春節休みに厳しい条件をクリアしないと報奨金が減額

このキャンペーンは、2021年1月11日から2月28日までの49日間実施された。7週間は7期に分けられ、例えば、第1期は7日間で290回の配送を達成すると、350ポイントが獲得できるなど、配送回数の達成条件とそれで得られるポイントが定められている。このポイントも報奨金となるが、多くの配送員がねらっているのは、7期のうち3期の達成条件をクリアするともらえる8200元の報奨金だ。

しかし、どの3期でもいいわけではなく、第6期と第7期の達成が必須条件になっていて、もし、第6期を達成せずに他の3期で達成した場合は報奨金は4700元に減らされ、第7期を達成せずに他の3期で達成した場合は報奨金は2000元になってしまう。

この第6期は、2月14日から2月21日の2週間であり、春節が2月12日であり、春節休みの2月11日から2月17日までと重なっている。春節休みは公共サービス以外、すべての市民が休みを取る時期で、この期間に働かないと報奨金が満額受け取れないという仕組みは問題ではないかと央視網は問題にした。

さらに、最初の5期は達成配送回数が、290、265、255、260、94となるのに対して、第6期の達成条件は380件と跳ね上がる。休みたい時に働かせて、なおかつ無理な条件をして、報奨金を受け取らせない意図があるのではないかと批判をしている。

 

ウーラマは中央電子台の報道に反論

ウーラマは、この報道に反論をした。第6期の条件が高く設定されているのは、春節休みでデリバリー需要が高まるからであって、配送員にとっては、同時並行での配送ができるため、他の期と比べて特に難しい条件とは言えない。むしろ、空き時間がなくなり、配送員にとっては効率よく稼げる期間でもある。

また、キャンペーンの意図は「春節休みにも働かないと報奨金が減らされてしまう」というものではなく、本来は4700元の報奨金だが、春節休みに働いてくれる配送員には、特別に8200元に増やすという意図だったという。ただし、キャンペーン自体を「最高額8200元」を前面に打ち出して告知をしたのは、誤解を招く表現で不適切だったと謝罪をした。

 

デリバリーがきつい仕事であることは変わらない

即時配送の配送員は、もはや低賃金の仕事ではなくなっている。副業として、週に数時間しか働かない人も多いため、統計を取ると平均賃金が低くなってしまうだけだ。
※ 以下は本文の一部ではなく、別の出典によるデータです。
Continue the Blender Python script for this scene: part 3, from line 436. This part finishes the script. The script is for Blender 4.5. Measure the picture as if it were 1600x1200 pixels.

他の職業に比べて高いわけではないが、フルタイムで働けばじゅうぶんに生活をしているだけの額が稼げるようになっている。特に、仕事が少ない地方都市では、定番の職業になっている。また、失業をした人が、つなぎで働くことができ、その社会的効果も評価をされるようになっている。

また、美団、ウーラマともに、ギグワークを減らし、フルタイムで働く配送員を増やしていく策を進めている。

ただし、決して楽な仕事ではないようだ。繁忙期にはトイレに行く暇もなく、少しでも遅れれば顧客から低評価をつけられ、低評価が多いと一定期間働けなくなる。マンションなどでは、防犯を理由に、配送員を立ち入り禁止あるいは居住者エレベーターの利用禁止にしているところもある。ストレスの多い仕事であることは確かなようだ。